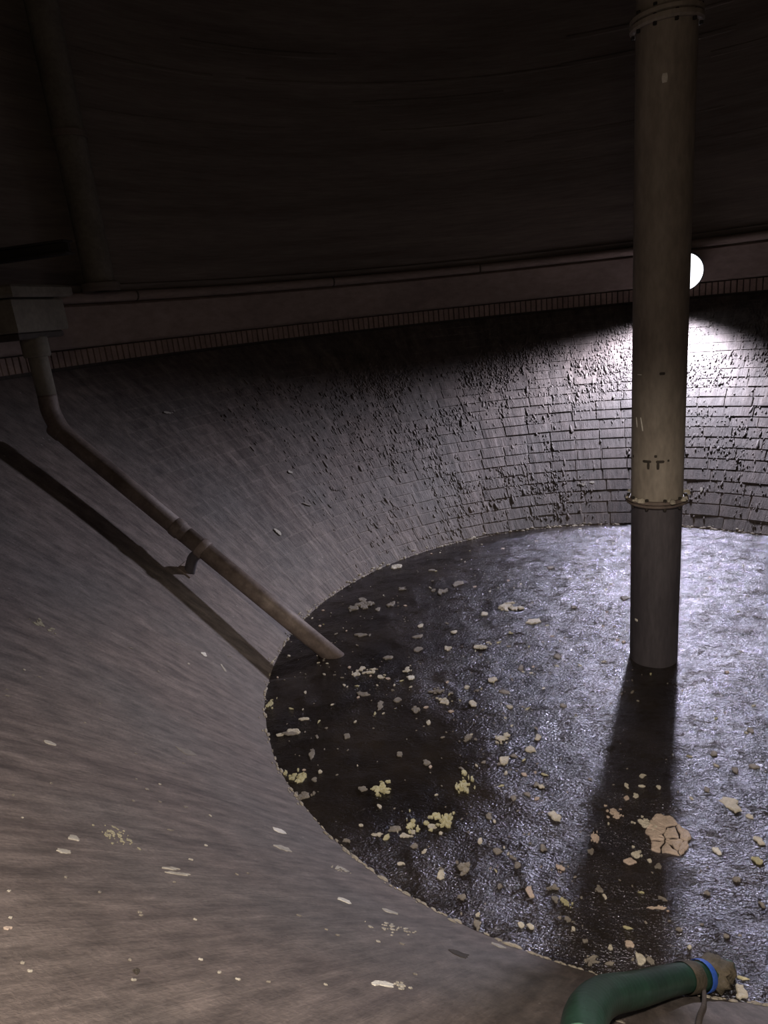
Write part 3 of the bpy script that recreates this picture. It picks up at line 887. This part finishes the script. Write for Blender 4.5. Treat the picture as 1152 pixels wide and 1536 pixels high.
def flake(x, y, w, h, col, frags, label, group=None, name='scum_flake'):
    p, rz, kx, ky = frame_at(x, y)
    ww, ll = w * kx, h * ky
    th = min(0.009, 0.0035 + 0.03 * min(ww, ll)); zz = sludge_h(p.x, p.y)[0] + 0.004
    if frags <= 1:
        o = bpy.data.objects.new(name, slab_mesh(name, ww, ll, th, MATS[col], 7, 0.3, RND, 2)); C.objects.link(o)
        o.location = (p.x, p.y, zz); o.rotation_euler = (RND.gauss(0, 0.02), RND.gauss(0, 0.02), rz + RND.uniform(-0.15, 0.15))
        tag(o, label, 'scum', group); return o
    root = thing('scum_raft', label, 'scum', (p.x, p.y, zz), group); root.rotation_euler = (0, 0, rz)
    if frags == 9:
        pcs = cracked(ww * 1.08, ll * 1.08, 9, (0.86, 0.95))
    else:
        pcs = []
        for k in range(round(frags * 2.6)):
            f = (0.62, 0.46)[k] if k < 2 else 0.10 + 0.26 * RND.random() ** 2
            q = (RND.gauss(0, 0.08) if k < 1 else RND.gauss(0, 0.27), RND.gauss(0, 0.08) if k < 1 else RND.gauss(0, 0.27))
            a1 = RND.uniform(0.7, 1.3)
            pcs.append([(q[0] * ww + p_[0], q[1] * ll + p_[1]) for p_ in jag_loop(outline(ww * f * a1, ll * f / a1, 6, 0.3), RND, 0.28, 2 if f > 0.3 else 1)])
    for k, pts in enumerate(pcs):
        fo = bpy.data.objects.new('fragment', plate_mesh('fragment', pts, th * RND.uniform(0.6, 1.1), MATS[col])); C.objects.link(fo)
        fo.parent = root; fo.location = (0, 0, 0.0004 * k)
    return root
SH = 'in the shadow of the upright pipe'
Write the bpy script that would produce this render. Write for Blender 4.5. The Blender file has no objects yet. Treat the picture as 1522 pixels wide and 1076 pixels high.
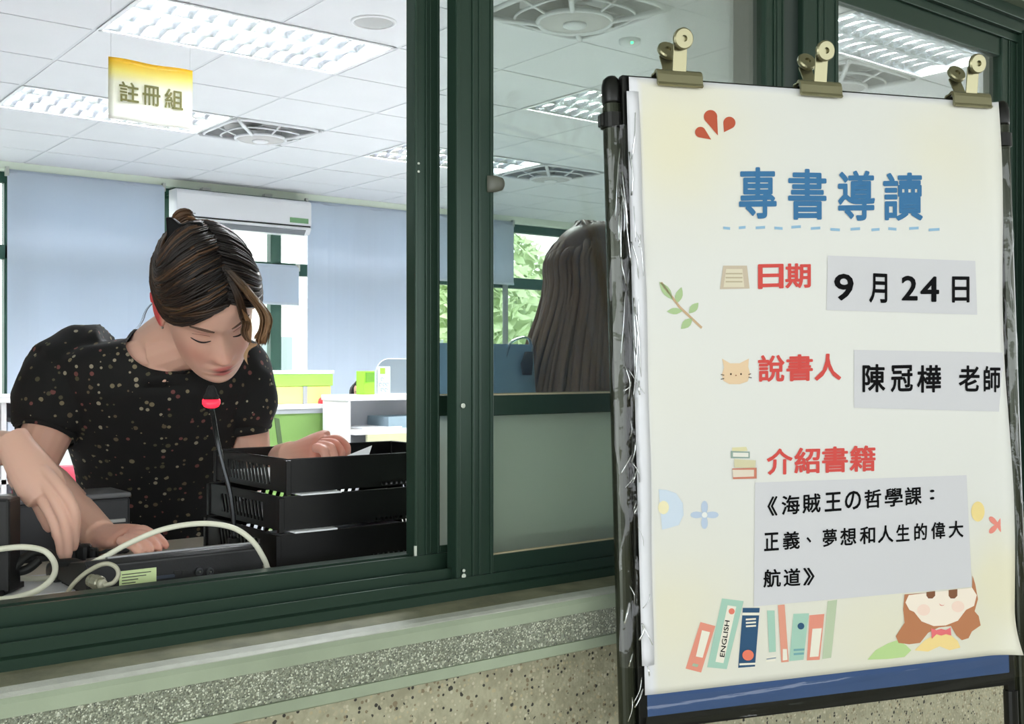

#### Set task:
Reproduce each record above by retyping it exactly; omit all images.

#### Full output:
Write part 3 of the bpy script that recreates this picture. It picks up at line 887. This part finishes the script. Write for Blender 4.5. Treat the picture as 1152 pixels wide and 1536 pixels high.
def flake(x, y, w, h, col, frags, label, group=None, name='scum_flake'):
    p, rz, kx, ky = frame_at(x, y)
    ww, ll = w * kx, h * ky
    th = min(0.009, 0.0035 + 0.03 * min(ww, ll)); zz = sludge_h(p.x, p.y)[0] + 0.004
    if frags <= 1:
        o = bpy.data.objects.new(name, slab_mesh(name, ww, ll, th, MATS[col], 7, 0.3, RND, 2)); C.objects.link(o)
        o.location = (p.x, p.y, zz); o.rotation_euler = (RND.gauss(0, 0.02), RND.gauss(0, 0.02), rz + RND.uniform(-0.15, 0.15))
        tag(o, label, 'scum', group); return o
    root = thing('scum_raft', label, 'scum', (p.x, p.y, zz), group); root.rotation_euler = (0, 0, rz)
    if frags == 9:
        pcs = cracked(ww * 1.08, ll * 1.08, 9, (0.86, 0.95))
    else:
        pcs = []
        for k in range(round(frags * 2.6)):
            f = (0.62, 0.46)[k] if k < 2 else 0.10 + 0.26 * RND.random() ** 2
            q = (RND.gauss(0, 0.08) if k < 1 else RND.gauss(0, 0.27), RND.gauss(0, 0.08) if k < 1 else RND.gauss(0, 0.27))
            a1 = RND.uniform(0.7, 1.3)
            pcs.append([(q[0] * ww + p_[0], q[1] * ll + p_[1]) for p_ in jag_loop(outline(ww * f * a1, ll * f / a1, 6, 0.3), RND, 0.28, 2 if f > 0.3 else 1)])
    for k, pts in enumerate(pcs):
        fo = bpy.data.objects.new('fragment', plate_mesh('fragment', pts, th * RND.uniform(0.6, 1.1), MATS[col])); C.objects.link(fo)
        fo.parent = root; fo.location = (0, 0, 0.0004 * k)
    return root
SH = 'in the shadow of the upright pipe'
Write the bpy script that would produce this render. Write for Blender 4.5. The Blender file has no objects yet. Treat the picture as 1522 pixels wide and 1076 pixels high.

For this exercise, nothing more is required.